Exemplos desafiantes, Ana!
E eu só trago lenha para a fogueira.
Quanto ao verbo transitivo indireto "chamar", já houve gente a dar conta da sua admissão de predicativo do complemento indireto:
https://ciberduvidas.iscte-iul.pt/consultorio/perguntas/um-caso-raro-de-predicativo-do-complemento-indireto/34803
Vamos ao nosso velhinho Lindley Cintra e Celso Cunha e lá está essa possibilidade: Obrigado, Cintra e Cunha (e Maria Eugénia Alves), o verbo "chamar" agradece esse ornamento.
Em Gosto das flores da primavera, da primavera parece-me ser um modificador de as flores. É o que antigamente a gente denominava "complemento determinativo", mas como não é obrigatório, a frase continua válida sem ele e o nome não o solicita, é, pois, um modificador.
Com a A mesa é feita de madeira, é que parece que estamos feitos ao bife, embora haja quem diga que neste último caso o modificador ou complemento seja dispensável: estamos feitos chega bem, o bife ficaria para mais tarde.
Pois o que "encanzina"1 a coisa é a dúvida a respeito da forma feita estar lá no seu estatuto de verbo ou travestida de adjetivo.
Se fosse particípio passado, como seria a forma ativa?
A passiva de Alguém faz a mesa de madeira poderia ser A mesa de madeira é feita por alguém ou A mesa é feita de madeira por alguém.
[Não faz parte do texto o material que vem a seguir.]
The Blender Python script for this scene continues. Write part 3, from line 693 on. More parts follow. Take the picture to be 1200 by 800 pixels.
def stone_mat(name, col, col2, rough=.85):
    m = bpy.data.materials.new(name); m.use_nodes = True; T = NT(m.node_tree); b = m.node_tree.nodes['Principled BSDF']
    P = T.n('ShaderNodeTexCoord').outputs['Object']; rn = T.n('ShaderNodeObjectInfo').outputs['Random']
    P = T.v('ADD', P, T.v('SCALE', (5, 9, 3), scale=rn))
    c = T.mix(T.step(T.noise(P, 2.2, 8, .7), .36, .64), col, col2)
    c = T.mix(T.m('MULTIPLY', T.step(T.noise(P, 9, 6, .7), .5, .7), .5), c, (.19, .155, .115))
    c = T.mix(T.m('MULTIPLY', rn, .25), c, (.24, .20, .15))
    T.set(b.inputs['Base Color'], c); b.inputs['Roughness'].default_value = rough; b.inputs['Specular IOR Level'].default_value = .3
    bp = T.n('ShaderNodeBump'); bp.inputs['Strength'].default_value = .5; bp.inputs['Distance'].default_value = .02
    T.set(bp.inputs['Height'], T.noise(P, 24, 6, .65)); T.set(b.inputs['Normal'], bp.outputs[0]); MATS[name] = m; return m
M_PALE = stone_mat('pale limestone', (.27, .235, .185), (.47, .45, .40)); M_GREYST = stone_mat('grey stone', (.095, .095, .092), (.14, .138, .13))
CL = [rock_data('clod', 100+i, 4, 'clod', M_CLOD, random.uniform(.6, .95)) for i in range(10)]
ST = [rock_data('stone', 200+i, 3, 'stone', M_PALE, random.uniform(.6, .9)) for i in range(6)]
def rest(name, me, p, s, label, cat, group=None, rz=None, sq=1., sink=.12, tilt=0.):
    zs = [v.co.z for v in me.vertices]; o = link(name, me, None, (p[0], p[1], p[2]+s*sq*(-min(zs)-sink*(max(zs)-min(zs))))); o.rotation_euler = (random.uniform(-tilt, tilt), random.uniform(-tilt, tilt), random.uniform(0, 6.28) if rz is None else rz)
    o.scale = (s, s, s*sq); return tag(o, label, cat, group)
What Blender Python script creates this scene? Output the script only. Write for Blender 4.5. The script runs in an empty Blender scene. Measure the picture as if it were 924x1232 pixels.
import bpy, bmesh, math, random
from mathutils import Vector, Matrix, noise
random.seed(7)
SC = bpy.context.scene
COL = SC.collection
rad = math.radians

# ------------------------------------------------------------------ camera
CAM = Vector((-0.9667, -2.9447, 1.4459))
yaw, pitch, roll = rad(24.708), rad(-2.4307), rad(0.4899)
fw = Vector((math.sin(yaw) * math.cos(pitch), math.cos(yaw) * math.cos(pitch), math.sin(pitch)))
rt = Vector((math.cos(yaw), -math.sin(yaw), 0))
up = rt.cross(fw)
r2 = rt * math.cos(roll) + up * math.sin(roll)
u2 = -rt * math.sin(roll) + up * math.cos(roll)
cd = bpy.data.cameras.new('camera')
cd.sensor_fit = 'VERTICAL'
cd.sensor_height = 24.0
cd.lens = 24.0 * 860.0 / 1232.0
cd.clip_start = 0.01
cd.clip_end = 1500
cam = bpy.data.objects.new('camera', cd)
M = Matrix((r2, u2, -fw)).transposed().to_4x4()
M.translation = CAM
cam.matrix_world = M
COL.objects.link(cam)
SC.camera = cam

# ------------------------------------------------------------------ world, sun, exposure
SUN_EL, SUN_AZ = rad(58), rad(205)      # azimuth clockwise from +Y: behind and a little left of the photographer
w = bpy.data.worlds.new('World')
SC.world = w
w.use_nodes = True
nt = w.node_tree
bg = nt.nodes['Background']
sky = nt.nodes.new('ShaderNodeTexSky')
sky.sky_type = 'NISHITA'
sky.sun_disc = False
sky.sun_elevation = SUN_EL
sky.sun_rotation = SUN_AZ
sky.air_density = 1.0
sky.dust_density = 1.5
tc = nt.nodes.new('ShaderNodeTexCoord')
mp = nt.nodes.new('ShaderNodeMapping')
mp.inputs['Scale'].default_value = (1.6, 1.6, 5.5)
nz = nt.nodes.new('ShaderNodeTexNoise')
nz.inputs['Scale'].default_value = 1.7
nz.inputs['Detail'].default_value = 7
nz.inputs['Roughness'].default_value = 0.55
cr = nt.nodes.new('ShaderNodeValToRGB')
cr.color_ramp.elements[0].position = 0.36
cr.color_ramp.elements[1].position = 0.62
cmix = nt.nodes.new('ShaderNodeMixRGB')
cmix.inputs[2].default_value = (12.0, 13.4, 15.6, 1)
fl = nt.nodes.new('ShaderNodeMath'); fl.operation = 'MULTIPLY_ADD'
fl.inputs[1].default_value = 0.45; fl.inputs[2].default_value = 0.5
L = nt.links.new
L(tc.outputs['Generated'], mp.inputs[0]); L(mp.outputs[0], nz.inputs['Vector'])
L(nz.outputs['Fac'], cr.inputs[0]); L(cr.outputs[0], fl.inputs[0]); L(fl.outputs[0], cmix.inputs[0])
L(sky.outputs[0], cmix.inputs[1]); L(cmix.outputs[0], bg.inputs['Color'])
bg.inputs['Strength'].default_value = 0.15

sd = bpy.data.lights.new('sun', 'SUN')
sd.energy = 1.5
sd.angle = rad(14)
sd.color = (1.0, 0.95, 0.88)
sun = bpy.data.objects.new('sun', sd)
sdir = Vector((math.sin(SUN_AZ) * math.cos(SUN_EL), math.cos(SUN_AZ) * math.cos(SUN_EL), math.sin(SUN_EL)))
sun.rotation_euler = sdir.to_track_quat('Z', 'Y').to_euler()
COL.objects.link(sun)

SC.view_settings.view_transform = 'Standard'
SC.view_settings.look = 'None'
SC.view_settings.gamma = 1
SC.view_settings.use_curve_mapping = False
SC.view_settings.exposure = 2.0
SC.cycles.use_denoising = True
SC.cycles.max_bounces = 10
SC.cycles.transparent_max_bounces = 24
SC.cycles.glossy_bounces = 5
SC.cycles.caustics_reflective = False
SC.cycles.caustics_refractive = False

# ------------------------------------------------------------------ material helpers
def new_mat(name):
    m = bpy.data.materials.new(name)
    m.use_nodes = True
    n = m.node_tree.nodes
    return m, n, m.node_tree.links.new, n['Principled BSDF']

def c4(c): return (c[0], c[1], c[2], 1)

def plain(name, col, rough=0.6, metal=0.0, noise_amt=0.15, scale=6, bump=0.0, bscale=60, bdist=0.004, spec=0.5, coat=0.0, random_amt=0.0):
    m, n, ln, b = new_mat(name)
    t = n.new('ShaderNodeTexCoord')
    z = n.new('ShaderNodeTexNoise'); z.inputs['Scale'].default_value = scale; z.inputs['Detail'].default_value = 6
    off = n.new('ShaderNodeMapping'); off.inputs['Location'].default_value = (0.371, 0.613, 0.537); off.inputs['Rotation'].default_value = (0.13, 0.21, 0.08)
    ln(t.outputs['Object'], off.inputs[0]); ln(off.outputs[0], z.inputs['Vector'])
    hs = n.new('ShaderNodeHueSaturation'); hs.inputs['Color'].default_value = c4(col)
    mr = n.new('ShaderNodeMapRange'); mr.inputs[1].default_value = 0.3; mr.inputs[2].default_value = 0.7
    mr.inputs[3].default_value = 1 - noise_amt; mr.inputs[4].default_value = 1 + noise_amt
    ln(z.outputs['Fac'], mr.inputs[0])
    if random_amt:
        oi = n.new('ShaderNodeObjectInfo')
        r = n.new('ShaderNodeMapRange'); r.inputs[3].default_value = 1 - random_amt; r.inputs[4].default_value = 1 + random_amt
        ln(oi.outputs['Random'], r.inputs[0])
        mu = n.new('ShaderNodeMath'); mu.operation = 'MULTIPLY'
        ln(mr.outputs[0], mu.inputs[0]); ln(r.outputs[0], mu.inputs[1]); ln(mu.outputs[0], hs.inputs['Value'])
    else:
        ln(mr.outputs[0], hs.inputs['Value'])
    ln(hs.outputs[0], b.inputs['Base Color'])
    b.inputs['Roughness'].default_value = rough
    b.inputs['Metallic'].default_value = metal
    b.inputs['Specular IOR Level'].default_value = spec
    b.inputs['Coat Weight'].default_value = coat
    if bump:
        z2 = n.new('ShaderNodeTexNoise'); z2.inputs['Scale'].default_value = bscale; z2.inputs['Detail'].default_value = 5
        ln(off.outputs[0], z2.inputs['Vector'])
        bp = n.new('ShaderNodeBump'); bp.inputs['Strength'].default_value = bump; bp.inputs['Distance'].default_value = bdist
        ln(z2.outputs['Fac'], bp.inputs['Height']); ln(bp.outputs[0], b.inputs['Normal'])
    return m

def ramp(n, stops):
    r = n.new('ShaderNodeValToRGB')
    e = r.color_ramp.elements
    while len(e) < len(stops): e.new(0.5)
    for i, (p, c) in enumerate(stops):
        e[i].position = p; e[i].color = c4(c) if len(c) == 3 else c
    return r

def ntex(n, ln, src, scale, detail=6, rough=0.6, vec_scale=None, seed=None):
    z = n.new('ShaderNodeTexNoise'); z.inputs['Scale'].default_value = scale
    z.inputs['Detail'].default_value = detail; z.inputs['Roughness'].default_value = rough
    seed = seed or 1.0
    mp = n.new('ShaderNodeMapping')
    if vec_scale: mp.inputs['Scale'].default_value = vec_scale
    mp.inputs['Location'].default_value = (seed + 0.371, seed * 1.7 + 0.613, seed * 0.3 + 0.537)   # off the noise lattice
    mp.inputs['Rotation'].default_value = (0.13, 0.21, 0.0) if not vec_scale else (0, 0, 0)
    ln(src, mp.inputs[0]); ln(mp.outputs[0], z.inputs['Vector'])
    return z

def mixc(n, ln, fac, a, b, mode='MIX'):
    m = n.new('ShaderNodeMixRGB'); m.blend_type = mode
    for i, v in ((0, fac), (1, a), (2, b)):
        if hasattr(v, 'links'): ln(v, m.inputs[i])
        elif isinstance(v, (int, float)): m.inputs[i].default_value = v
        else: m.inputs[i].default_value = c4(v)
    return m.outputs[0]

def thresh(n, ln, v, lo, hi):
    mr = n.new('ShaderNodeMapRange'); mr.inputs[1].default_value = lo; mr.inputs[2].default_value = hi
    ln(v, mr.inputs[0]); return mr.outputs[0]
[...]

Isto é, de madeira, num caso, aparece ligado a a mesa noutro ligado a é feita, como verificamos no nosso exemplo.
Portanto, temos uma interpretação (sintática) em que há um predicativo do sujeito "feita de madeira" com o adjetivo "feita" com o seu complemento "de madeira". Numa outra interpretação (sintática), temos o núcleo verbal "é feita" com o complemento oblíquo "de madeira".
Lembrei-me da lengalenga do macaco de rabo cortado2 que "de rabo fez navalha", "da navalha fez sardinha", "da sardinha fez farinha", "da farinha fez menina", "da menina fez camisa" e "da camisa fez viola". Será que "de madeira alguém faz a mesa"? O que estraga o jogo passiva/ativa é a falta dos determinantes: a "a mesa" deveria corresponder alguma coisa determinada na origem que seria "da madeira".
Parece-me mais acertado reconhecer um caso em que o particípio passado funciona como adjetivo num uso comum que responde à pergunta De que é que é feito X?